When The Hype Meets The Water Table

There is a special kind of dishonesty in how these projects get sold. The pitch is always weightless. Intelligence on tap. The future, delivered. Nobody stands at the podium and says the honest version, which is that we would like to fence off an area larger than some cities, draw down a stressed water supply, and run it hot around the clock so that millions of people can generate emails and pictures of cats slightly faster. Said plainly, the trade sounds insane, which is exactly why it is never said plainly. O'Leary calling the lake fears "ridiculous" was the tell. The default industry move when confronted with the physical cost of AI is to mock the people raising it, right up until those people have the votes.

And they had the votes here.

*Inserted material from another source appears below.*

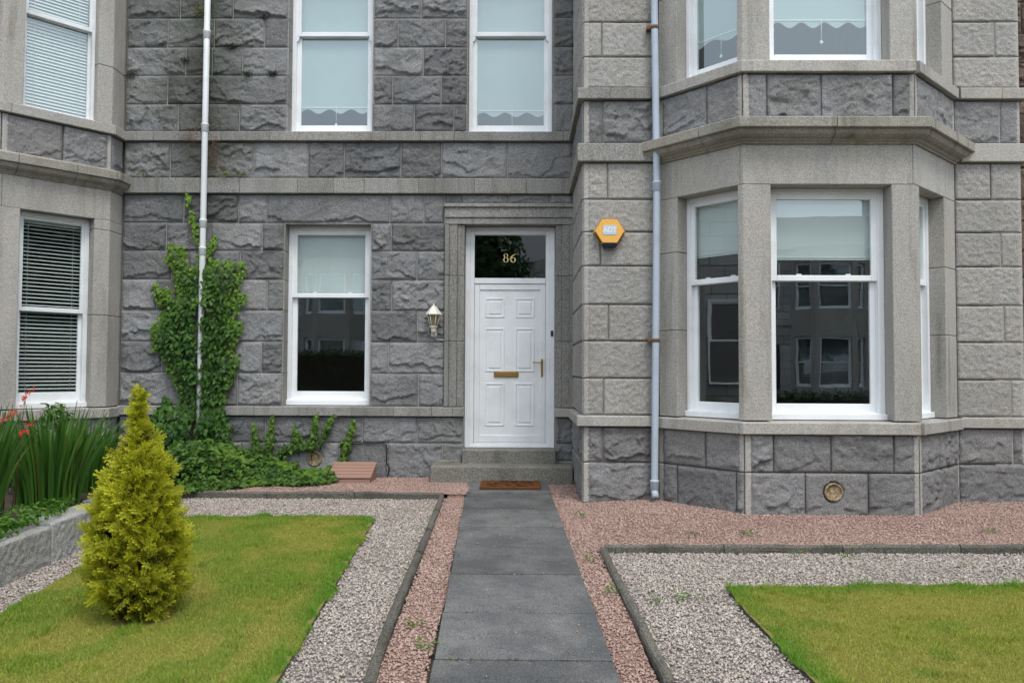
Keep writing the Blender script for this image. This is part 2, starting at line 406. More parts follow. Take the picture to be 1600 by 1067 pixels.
# ================================================================== THE SETTING: GROUND
def zg(y): return .05+.032*(np.clip(y, -.7, 9.3)-9.3)
def grid_sheet(name, xs, ys, zf, m, kind="structure", smooth=True):
    X, Y = np.meshgrid(xs, ys, indexing='ij'); Z = zf(X, Y)
    V = np.stack([X, Y, Z], -1).reshape(-1, 3); nx, ny = X.shape
    i = (np.arange(nx-1)[:, None]*ny+np.arange(ny-1)[None, :]).ravel()
    o = obj(name, npmesh(name, V, np.stack([i, i+ny, i+ny+1, i+1], 1)), m, None, smooth); tag(o, kind=kind); return o
def poly_sheet(name, poly, dz, m, parent=None, zf=None):
    bm = bmesh.new(); f = bm.faces.new([bm.verts.new((x, y, (zf(x, y) if zf else float(zg(y)))+dz)) for x, y in poly])
    f.normal_update()
    if f.normal.z < 0: f.normal_flip()
    bmesh.ops.triangulate(bm, faces=bm.faces)
    return obj(name, bmmesh(name, bm), m, parent)
def inpoly(x, y, poly):
    r = np.zeros(len(x), bool); n = len(poly)
    for i in range(n):
        x0, y0 = poly[i]; x1, y1 = poly[(i+1) % n]
        c = ((y0 > y) != (y1 > y)); t = (x1-x0)*(y-y0)/((y1-y0) if y1 != y0 else 1e-9)+x0
        r ^= c & (x < t)
    return r
def edge_dist(x, y, segs):
    d = np.full(len(x), 9.)
    for (ax, ay), (bx, by) in segs:
        L2 = (bx-ax)**2+(by-ay)**2; t = np.clip(((x-ax)*(bx-ax)+(y-ay)*(by-ay))/L2, 0, 1)
        d = np.minimum(d, np.hypot(x-ax-t*(bx-ax), y-ay-t*(by-ay)))
    return d

g_ = grid_sheet("ground", np.array([-400, -40, -8, -3.6, 0, 6, 40, 400.]), np.array([-600, -60, -14.2, -14, -3.2, -3, -.7, 2, 5, 9.3, 12, 60, 600.]),
           lambda X, Y: zg(Y)-.075-np.where((Y <= -3.2) & (Y >= -14), .12, 0), M_SOIL, smooth=False)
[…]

That is the genuinely new development. For most of the boom, communities found out about these facilities too late to do anything but complain. Utah is a case where the objection arrived with enough political weight to force an actual reduction, in writing, with conditions attached. A memorandum on land conservation. A commitment to minimize water. Heat capture. A public website for project updates. None of that is revolutionary engineering. It is the bare minimum of accountability that should have been baked into the proposal from day one, and it only exists because the public refused to be steamrolled.

The Real Failure Is The Business Model

Here is the uncomfortable conclusion the AI industry does not want framed this way. The current trajectory assumes effectively unlimited, friction-free access to land, power, and water, and that assumption is now visibly false. Every shrunk data center, every protested zoning vote, every lawmaker letter is the market discovering a constraint the spreadsheets pretended did not exist. The models keep getting bigger and hungrier. The places willing to feed them without a fight are getting fewer. Those two curves are heading straight at each other, and Stratos is just an early collision.

The companies will adapt, of course. They will get better at the language of sustainability, hire community-relations teams, dangle bigger tax deals, and learn to do their land grabs more quietly. But the underlying disaster is not a public-relations problem, it is a physics and arithmetic problem. You cannot scale infinite intelligence on a finite planet without somebody noticing where the water went. Utah noticed. The next county will too. The AI boom spent two years acting like it was made of pure software, and the moment it tried to touch the ground, the ground said no. That is not a glitch in the rollout. That is the rollout finally meeting the world it has to actually live in.